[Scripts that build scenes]
──────
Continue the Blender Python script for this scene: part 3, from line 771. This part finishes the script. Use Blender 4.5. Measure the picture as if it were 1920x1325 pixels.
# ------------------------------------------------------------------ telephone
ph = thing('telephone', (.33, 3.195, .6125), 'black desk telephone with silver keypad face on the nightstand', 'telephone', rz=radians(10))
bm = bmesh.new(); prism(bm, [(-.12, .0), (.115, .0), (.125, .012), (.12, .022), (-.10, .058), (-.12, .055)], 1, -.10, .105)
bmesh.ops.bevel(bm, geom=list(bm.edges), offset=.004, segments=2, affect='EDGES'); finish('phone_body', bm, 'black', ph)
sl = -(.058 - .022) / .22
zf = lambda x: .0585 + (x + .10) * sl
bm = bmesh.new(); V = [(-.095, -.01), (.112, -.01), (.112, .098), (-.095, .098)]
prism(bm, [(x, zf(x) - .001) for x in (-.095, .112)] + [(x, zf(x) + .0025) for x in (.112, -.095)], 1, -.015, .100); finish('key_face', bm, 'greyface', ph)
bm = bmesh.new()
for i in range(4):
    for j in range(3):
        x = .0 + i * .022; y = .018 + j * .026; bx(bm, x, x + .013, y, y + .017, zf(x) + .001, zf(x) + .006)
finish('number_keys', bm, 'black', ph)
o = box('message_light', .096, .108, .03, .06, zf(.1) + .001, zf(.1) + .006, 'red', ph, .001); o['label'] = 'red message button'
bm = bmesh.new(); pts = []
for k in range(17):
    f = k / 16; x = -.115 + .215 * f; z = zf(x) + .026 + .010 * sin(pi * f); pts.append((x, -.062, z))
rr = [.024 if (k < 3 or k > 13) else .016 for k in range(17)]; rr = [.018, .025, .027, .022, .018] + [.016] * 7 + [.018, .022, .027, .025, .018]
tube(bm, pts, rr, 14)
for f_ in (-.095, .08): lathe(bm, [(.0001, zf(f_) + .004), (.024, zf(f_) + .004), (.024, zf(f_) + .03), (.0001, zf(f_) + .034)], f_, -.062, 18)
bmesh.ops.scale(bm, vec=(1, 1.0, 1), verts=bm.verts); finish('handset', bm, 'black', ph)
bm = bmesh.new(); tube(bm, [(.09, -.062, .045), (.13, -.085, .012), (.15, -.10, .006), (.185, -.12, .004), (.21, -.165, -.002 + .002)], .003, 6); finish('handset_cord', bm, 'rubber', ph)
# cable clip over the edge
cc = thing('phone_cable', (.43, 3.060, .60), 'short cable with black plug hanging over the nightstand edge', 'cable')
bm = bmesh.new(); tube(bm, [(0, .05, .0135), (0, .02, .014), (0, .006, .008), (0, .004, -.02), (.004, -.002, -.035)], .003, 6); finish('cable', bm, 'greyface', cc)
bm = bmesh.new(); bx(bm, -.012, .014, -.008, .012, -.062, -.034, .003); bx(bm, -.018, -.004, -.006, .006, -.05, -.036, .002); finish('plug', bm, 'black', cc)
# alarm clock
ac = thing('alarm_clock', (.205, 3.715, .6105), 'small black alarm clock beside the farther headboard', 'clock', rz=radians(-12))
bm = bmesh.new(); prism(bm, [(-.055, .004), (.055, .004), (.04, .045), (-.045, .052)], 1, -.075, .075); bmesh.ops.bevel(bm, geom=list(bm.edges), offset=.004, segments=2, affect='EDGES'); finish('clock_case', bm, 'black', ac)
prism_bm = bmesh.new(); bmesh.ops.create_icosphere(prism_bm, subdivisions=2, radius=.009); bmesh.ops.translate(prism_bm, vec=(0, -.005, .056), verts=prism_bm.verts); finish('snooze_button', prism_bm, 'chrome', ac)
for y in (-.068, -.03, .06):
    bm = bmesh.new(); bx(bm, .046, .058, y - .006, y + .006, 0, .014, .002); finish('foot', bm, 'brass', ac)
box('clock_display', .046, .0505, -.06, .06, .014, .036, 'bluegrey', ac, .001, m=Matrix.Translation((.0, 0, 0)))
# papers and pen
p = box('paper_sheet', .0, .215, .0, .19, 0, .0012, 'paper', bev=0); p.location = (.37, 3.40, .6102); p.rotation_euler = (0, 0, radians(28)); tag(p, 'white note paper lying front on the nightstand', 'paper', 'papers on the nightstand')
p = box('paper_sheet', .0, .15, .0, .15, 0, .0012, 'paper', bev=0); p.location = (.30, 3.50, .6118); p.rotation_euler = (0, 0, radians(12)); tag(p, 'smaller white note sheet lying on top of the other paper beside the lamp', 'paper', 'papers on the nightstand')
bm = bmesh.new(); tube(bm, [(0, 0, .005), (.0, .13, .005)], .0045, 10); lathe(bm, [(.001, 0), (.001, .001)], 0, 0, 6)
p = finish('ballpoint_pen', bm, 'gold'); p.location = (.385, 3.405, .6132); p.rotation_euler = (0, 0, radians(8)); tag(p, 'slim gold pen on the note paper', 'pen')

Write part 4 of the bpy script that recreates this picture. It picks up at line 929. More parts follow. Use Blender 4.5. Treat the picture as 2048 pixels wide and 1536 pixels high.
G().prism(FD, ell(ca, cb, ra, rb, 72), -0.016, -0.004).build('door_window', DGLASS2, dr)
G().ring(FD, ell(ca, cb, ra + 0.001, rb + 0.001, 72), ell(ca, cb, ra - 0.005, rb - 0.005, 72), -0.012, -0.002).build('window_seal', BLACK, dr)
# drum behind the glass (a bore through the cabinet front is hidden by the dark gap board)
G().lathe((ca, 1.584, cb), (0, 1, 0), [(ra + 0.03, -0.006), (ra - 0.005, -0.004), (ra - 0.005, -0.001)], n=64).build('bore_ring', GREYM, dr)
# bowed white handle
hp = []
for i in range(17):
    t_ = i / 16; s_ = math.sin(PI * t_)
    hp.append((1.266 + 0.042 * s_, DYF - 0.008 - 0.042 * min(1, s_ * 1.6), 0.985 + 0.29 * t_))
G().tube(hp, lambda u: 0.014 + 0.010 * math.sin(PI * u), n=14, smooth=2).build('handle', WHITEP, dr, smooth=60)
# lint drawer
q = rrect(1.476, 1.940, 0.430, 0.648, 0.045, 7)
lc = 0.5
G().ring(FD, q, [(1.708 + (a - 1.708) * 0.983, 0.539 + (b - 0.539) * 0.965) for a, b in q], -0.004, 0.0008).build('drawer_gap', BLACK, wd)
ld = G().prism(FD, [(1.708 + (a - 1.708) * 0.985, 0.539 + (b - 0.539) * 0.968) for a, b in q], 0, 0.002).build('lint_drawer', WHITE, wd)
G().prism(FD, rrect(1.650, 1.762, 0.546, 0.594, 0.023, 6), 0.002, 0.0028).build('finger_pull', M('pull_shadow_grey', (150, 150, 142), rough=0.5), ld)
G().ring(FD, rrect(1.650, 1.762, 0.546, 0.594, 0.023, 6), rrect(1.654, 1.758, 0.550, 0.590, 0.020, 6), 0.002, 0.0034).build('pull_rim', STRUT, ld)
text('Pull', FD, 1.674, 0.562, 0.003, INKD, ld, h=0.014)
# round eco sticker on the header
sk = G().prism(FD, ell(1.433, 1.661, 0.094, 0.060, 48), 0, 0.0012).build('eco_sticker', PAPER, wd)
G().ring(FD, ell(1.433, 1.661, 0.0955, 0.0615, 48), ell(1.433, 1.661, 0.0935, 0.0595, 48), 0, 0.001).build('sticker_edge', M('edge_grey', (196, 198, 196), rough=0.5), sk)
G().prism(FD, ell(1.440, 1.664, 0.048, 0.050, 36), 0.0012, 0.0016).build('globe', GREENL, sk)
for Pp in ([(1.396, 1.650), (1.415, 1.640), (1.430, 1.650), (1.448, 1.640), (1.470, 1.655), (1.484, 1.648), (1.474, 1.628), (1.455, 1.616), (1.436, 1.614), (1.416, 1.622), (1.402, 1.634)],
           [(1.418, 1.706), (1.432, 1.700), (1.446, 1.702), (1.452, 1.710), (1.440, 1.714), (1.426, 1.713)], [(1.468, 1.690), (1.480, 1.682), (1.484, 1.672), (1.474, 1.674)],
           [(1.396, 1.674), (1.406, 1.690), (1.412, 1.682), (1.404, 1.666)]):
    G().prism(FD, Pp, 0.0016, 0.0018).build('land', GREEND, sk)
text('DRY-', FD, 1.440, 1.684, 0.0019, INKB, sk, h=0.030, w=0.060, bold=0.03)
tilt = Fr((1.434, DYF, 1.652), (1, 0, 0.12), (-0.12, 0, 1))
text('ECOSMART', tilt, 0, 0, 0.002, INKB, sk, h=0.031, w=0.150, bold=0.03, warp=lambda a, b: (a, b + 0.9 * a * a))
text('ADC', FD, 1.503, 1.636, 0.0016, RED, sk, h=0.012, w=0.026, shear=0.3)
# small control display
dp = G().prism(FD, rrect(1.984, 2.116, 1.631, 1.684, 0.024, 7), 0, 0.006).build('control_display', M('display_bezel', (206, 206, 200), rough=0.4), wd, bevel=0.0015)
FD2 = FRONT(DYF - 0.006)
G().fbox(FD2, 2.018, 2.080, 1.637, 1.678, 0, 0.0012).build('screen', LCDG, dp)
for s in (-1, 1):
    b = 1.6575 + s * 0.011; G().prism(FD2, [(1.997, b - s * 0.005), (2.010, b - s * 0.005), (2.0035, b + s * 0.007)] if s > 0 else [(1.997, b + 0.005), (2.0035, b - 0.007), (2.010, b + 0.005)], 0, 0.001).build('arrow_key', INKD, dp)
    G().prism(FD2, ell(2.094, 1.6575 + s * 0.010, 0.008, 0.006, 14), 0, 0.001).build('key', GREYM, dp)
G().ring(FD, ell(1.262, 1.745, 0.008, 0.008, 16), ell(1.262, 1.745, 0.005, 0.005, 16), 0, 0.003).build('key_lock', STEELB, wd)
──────
[Work to complete] Scan the listing above for the word "pixels" and copy every line that holds it.

[Task response]
Continue the Blender Python script for this scene: part 3, from line 771. This part finishes the script. Use Blender 4.5. Measure the picture as if it were 1920x1325 pixels.
Write part 4 of the bpy script that recreates this picture. It picks up at line 929. More parts follow. Use Blender 4.5. Treat the picture as 2048 pixels wide and 1536 pixels high.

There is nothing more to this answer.